Because many of the Jewish people who survived the Holocaust were unable, or found it too upsetting, to relate their experiences in readable stories, at the end of the 1950s David Silberman and other activists began to covertly gather information from Jewish survivors of the Holocaust living in Latvia. Silberman met two of the four known survivors of the Rumbula Forest massacres of November and December 1941 (near Riga); these recounted their survival stories to Silberman, as did many other survivors of the Holocaust. He rewrote these stories into readable material, which he began circulating and later publishing.
David Silberman (Preiļi, Latvia in 1934) is a writer, researcher and a Jewish activist who, having escaped death when the Germans invaded Latvia, gathered and published facts, testimony and documents from survivors of the Holocaust living in Latvia in the 1960s. He had several works published on that theme. Silberman lives in New York, is a US citizen and works as a consultant engineer.

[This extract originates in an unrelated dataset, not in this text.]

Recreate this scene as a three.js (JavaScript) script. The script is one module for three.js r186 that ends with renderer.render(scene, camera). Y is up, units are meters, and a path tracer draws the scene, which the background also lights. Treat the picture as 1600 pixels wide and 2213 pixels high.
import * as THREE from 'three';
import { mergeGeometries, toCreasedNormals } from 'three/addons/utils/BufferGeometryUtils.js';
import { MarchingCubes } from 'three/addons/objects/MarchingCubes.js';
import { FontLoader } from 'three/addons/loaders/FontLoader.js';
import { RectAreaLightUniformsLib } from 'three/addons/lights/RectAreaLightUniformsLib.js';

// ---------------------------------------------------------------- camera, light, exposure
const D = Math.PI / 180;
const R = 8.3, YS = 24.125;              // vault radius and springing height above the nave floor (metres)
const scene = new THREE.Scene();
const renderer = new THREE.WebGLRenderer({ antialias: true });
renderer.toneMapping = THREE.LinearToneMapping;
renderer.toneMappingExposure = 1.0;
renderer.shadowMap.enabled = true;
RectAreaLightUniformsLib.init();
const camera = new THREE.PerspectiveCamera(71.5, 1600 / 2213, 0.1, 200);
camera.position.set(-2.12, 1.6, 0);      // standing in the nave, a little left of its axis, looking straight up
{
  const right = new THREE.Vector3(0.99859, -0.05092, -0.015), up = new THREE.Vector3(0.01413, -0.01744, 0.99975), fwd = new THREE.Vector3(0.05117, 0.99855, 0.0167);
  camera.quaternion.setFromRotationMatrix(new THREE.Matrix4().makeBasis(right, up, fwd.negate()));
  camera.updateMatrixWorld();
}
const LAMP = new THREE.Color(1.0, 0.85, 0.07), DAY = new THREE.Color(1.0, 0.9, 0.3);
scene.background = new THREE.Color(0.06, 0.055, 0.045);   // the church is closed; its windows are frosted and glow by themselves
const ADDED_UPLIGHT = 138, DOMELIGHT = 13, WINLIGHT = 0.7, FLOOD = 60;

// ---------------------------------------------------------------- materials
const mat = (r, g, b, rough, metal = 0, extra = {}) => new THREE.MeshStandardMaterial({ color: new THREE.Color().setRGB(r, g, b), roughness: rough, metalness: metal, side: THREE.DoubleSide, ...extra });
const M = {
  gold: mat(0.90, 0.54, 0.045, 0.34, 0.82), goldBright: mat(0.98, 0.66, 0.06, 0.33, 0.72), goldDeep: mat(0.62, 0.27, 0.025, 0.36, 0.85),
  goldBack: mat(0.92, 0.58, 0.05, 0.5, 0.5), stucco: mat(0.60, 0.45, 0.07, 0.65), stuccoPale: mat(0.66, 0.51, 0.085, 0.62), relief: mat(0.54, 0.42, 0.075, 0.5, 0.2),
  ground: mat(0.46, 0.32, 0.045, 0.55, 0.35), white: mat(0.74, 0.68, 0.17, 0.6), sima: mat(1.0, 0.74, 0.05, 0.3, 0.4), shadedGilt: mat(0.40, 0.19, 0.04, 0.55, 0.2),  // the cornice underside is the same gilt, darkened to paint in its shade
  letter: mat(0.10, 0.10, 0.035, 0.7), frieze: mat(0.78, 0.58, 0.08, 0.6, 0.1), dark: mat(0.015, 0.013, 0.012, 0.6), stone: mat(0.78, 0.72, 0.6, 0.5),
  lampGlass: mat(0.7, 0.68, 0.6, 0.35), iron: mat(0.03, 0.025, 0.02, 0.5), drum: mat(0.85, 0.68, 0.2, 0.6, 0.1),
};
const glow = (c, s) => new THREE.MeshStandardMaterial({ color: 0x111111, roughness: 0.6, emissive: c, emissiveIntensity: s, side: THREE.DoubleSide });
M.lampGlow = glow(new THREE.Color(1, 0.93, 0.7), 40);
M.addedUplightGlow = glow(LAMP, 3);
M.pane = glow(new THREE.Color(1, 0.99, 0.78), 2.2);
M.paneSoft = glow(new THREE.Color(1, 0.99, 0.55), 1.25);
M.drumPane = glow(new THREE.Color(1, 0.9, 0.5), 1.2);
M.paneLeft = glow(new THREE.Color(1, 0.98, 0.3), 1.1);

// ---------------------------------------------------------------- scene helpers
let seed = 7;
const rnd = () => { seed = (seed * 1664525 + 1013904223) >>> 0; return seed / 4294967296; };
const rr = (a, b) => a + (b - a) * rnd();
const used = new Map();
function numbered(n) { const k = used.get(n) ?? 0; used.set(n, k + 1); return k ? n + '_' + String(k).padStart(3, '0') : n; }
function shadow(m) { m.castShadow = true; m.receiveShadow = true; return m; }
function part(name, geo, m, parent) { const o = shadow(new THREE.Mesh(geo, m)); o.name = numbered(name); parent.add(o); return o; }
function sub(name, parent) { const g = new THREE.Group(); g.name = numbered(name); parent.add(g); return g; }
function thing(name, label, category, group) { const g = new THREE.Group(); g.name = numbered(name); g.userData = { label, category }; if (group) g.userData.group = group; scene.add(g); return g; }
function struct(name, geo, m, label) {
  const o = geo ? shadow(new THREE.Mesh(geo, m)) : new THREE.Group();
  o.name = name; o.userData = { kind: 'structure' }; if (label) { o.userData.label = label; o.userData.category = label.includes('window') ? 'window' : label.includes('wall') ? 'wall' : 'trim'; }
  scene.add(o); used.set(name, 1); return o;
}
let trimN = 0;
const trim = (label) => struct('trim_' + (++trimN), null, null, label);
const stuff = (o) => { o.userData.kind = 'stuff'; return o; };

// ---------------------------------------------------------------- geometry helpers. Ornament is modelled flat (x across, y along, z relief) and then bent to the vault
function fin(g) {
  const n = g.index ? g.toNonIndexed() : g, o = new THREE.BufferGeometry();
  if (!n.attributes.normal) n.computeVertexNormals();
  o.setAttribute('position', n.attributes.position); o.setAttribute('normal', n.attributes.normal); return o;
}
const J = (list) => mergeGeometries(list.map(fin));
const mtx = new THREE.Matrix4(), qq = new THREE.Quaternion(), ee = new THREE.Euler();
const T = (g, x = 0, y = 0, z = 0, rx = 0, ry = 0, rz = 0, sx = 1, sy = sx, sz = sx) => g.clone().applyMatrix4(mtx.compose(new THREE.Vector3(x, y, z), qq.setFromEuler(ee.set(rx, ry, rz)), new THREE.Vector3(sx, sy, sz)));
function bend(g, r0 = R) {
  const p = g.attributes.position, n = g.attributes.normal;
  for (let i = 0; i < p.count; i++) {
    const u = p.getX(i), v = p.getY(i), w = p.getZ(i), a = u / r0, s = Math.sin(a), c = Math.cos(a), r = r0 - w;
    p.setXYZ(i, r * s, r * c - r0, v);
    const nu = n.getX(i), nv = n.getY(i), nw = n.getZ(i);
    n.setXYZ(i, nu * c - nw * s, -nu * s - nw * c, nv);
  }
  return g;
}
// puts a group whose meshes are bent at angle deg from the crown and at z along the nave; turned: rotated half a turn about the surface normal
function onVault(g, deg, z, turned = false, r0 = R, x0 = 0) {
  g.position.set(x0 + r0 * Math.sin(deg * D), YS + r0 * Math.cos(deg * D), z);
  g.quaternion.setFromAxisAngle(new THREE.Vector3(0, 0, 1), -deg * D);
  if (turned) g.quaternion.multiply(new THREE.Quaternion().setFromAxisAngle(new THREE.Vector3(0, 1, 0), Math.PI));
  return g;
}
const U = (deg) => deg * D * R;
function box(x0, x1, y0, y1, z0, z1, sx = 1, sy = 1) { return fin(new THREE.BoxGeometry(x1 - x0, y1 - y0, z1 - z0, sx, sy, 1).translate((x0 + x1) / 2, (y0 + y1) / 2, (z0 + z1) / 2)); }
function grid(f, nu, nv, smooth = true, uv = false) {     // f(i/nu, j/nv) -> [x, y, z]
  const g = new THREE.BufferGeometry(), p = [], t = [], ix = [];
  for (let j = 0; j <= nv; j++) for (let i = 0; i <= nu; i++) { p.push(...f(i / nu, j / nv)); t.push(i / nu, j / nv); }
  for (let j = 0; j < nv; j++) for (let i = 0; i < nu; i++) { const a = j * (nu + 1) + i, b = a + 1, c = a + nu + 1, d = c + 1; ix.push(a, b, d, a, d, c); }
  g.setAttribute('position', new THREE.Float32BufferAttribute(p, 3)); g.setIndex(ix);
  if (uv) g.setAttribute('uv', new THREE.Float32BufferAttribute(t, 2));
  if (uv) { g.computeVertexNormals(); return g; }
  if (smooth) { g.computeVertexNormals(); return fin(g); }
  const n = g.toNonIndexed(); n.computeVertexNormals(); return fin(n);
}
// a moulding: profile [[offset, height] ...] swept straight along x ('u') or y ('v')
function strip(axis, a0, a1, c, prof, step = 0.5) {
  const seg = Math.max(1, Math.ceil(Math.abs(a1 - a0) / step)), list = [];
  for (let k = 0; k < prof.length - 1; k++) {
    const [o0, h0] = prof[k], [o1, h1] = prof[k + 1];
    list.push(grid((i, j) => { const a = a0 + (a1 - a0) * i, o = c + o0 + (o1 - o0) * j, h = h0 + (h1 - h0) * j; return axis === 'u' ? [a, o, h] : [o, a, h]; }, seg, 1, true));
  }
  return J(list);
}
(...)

Silberman (Zilberman prior to immigration to USA) was born in Preili, Latvia on February 10, 1934. The Silberman family fled the German invasion of their home-town at the end of June 1941 and spent most of the war years in the Tatar region of the USSR. David Silberman graduated in 1957 as an engineer from the Tallinn Polytechnical Institute (Estonia). In 1959, he met and married Bella Tartakovskaya, and the couple raised two children, Emil and Gabriel (Originally Gregory).